HMRC has opened bidding for a grant scheme worth more than £11 million to fund organisations that support taxpayers who struggle to deal with the tax system.

The announcement

HM Revenue and Customs has pledged more than £11 million to its Voluntary and Community Sector Grant Funding Scheme, with bids opening on 8 June 2026. The funding supports voluntary and community organisations that give specialist advice to HMRC customers who need extra help with their tax affairs, with interacting with the department's expanding digital services, or with claiming entitlements.

The allocation has been more than doubled, to £11.18 million for the three years starting April 2027, up from the £5.5 million awarded for the previous April 2024 to April 2027 round. The grants are worth £3.73 million a year and will be paid quarterly across the three years to April 2030. Applications can be submitted on GOV.UK until 3 July, and HMRC says successful organisations will be announced later this year.

Who the scheme is intended to help

The funding is aimed at organisations that can offer independent, tailored support to taxpayers who face particular barriers. HMRC lists three groups in particular: people who may struggle to understand their tax obligations, those with complex tax needs, and those who are digitally excluded from accessing HMRC's services. Successful organisations work alongside HMRC's Extra Support Team to help these customers deal with their tax affairs and access the benefits they are entitled to.

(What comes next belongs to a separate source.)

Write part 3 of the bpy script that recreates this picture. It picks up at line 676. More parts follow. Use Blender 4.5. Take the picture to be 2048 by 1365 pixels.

The scale of that work is already significant. Between April 2025 and April 2026, more than 43,000 customers were helped by grant-funded organisations working with the Extra Support Team to engage with HMRC in a way that suited them. The department illustrated the impact with an anonymised case study of a self-employed worker who, after falling behind on several years of returns during a period of illness and financial hardship, was helped by a volunteer adviser to file the outstanding returns and have late-filing penalties and associated interest waived.

The official position

Dan Tomlinson, Exchequer Secretary to the Treasury, said the latest round builds on a commitment to customers who need the most support and helps voluntary sector partners make a real difference for people struggling with their tax affairs. Myrtle Lloyd, HMRC's Chief Customer Officer, said working with voluntary and community sector partners helps ensure customers who need extra support can access help when they need it most.

HMRC notes that funded organisations are monitored throughout the year, that payments are staged and can be withheld if grant terms are not met, and that a due diligence process applies before any money is paid.

Implications

For a department whose public profile is dominated by enforcement, this is a reminder of the other side of HMRC's remit: making it possible for people to get their tax right in the first place. Doubling the grant allocation suggests HMRC sees independent, face-to-face support as an increasingly important complement to its digital-by-default direction, particularly for taxpayers who would otherwise fall through the cracks as more services move online.

There is a compliance dimension too. The case HMRC highlights, where unfiled returns were brought up to date and penalties removed, points to the link between accessible support and voluntary compliance: customers who can get help are more likely to file and pay, and less likely to accumulate debt and penalties that are costly for everyone to resolve. For advisers and charities working with vulnerable clients, the 3 July application deadline is the immediate action point.